お客さんを呼んでくれるお客さん、上客のなかでも一番

 

そんな風に思っていてくれたとは、私も母も夢にも思っていませんでした。

私は以前から「福の神」のエピソードが好きで。

自分が来たお店のお客が、急に増えたり、行列ができたりすると
 

「おっ!福の神、ついてるな!」

 

と冗談っぽく想ったりはするのですが、

まさか自分の父のエピソードから、そんな話しを聞けるとは予想だにしていなかったのです。

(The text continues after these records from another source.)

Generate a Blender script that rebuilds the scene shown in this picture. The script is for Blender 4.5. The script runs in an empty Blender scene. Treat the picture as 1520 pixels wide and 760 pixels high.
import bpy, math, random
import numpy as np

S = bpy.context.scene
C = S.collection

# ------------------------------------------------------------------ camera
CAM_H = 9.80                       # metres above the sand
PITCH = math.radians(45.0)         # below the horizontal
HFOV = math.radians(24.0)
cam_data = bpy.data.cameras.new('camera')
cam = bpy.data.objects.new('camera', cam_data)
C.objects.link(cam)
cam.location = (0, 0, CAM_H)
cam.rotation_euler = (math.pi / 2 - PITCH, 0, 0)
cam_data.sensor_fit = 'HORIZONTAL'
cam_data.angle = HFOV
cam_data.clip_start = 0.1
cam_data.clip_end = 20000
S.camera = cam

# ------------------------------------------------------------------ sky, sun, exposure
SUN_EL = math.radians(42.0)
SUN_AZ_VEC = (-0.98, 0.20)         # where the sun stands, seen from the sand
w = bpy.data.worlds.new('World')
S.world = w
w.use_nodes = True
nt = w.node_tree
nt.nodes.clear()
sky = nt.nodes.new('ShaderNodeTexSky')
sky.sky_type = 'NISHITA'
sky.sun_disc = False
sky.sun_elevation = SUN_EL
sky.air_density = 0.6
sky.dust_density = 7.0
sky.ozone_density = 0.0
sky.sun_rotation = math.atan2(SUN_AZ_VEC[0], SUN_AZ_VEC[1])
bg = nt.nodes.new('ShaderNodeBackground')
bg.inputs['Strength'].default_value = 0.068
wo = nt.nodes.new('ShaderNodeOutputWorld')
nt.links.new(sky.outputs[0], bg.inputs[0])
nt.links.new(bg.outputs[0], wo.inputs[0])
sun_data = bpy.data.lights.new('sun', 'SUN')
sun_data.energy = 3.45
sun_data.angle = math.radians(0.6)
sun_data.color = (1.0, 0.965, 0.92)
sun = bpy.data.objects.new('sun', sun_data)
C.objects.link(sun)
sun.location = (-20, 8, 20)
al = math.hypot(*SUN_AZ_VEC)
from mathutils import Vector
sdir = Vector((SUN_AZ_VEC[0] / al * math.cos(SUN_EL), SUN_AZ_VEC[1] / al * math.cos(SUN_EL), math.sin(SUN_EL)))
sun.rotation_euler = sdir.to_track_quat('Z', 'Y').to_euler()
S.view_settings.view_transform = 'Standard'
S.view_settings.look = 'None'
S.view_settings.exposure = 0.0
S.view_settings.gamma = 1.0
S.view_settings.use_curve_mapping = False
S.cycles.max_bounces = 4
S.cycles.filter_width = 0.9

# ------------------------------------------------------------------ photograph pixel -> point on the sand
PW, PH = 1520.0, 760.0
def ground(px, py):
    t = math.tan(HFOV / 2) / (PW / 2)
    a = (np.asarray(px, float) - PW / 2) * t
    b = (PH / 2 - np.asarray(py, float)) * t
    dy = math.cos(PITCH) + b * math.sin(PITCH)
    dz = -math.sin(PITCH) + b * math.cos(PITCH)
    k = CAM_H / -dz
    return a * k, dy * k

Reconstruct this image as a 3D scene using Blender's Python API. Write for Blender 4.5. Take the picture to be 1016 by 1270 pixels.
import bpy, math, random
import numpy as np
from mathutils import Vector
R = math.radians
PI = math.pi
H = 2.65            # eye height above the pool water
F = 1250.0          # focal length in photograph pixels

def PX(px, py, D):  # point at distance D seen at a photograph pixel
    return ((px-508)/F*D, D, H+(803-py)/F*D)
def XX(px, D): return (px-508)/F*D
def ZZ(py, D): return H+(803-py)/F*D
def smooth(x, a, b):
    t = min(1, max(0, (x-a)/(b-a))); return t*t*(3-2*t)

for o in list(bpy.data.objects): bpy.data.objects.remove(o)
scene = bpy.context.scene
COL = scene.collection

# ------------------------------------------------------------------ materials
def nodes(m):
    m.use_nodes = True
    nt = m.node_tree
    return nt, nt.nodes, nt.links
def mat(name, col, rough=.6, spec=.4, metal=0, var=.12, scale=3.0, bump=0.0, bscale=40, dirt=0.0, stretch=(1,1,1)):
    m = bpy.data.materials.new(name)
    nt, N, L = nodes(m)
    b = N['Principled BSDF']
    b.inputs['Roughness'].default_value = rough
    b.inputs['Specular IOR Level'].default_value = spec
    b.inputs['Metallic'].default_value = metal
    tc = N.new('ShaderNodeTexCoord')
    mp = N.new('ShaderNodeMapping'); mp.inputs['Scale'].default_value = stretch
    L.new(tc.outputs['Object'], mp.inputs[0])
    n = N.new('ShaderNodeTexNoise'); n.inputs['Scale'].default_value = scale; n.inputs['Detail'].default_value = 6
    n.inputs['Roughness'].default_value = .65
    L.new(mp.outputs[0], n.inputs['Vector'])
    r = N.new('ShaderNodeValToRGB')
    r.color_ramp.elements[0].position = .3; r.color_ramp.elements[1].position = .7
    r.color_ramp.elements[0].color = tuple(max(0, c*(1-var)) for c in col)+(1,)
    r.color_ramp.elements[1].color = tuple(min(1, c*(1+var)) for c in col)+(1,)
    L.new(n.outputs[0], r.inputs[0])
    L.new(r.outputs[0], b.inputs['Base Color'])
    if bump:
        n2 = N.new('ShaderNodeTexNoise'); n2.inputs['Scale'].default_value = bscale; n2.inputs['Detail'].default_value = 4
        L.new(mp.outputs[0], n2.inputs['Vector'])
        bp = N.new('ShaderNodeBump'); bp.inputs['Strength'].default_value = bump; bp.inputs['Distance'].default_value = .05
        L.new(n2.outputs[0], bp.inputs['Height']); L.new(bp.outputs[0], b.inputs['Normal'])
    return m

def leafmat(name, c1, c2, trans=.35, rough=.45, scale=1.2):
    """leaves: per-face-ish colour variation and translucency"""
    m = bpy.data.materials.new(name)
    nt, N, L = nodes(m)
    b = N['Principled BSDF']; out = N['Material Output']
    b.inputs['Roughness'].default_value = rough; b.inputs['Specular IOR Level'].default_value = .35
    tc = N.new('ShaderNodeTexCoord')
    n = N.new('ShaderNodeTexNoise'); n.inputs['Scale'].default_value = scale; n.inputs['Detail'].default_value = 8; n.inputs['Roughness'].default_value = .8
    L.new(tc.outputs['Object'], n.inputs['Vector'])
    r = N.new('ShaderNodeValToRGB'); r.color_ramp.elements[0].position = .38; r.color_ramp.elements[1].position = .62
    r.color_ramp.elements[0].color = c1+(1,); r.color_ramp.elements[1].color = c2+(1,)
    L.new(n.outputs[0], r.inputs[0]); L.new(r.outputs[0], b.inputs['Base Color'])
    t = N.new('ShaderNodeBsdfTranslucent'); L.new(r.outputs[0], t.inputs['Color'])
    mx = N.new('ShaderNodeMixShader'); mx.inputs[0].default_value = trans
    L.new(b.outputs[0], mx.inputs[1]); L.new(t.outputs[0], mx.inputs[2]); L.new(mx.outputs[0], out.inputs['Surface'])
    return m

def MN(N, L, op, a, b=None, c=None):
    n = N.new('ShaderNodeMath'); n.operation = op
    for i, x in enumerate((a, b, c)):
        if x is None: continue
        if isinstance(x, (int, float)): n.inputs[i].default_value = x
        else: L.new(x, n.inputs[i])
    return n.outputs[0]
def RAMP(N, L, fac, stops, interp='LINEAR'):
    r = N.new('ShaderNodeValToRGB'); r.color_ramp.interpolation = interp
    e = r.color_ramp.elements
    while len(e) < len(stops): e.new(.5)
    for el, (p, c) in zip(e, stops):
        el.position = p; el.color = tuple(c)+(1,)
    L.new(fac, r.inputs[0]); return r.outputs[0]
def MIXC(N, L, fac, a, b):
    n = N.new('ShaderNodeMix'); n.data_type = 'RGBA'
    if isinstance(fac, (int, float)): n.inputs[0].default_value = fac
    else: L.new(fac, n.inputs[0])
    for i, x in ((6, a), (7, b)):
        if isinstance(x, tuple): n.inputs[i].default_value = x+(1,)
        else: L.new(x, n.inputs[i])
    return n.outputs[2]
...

なぜだかその時、私は父を心から誇らしく感じたのでした。

時代も違う、性格も違う、何かと衝突することも多かった父と子の関係ではあったのですが、

その時ばかりは素直に「継承しなくては!」そう思ったのです。

 

「じゃあ、私たちもいっぱい来るようにして、お客さん増やせるようにならないとね!」
 

そう言いながら、また来ることを誓い、お店を後にしたのでした。



箱根はいつも自然と神がかったストーリーを提供してくれる。神聖な場所。

 

すべてを終え、横浜に帰ったその日、

私は一人その日を思いかえしていると、

なにか父が天国から

 

「お母さんを連れて行ってくれてありがとな!」

 

そう言っている気がして、

 

気がつくと頬に涙がつたっているのでした。

 

 

これからも「福の神」を連れて来れるような存在でありたい。

 

そんなことを継承していきたい、

 

そう想うのでした。

 

 

最後までご覧いただき、ありがとうございます。

 

 

これを読んでくださったあなた様にも「福の神」のご加護がありますように。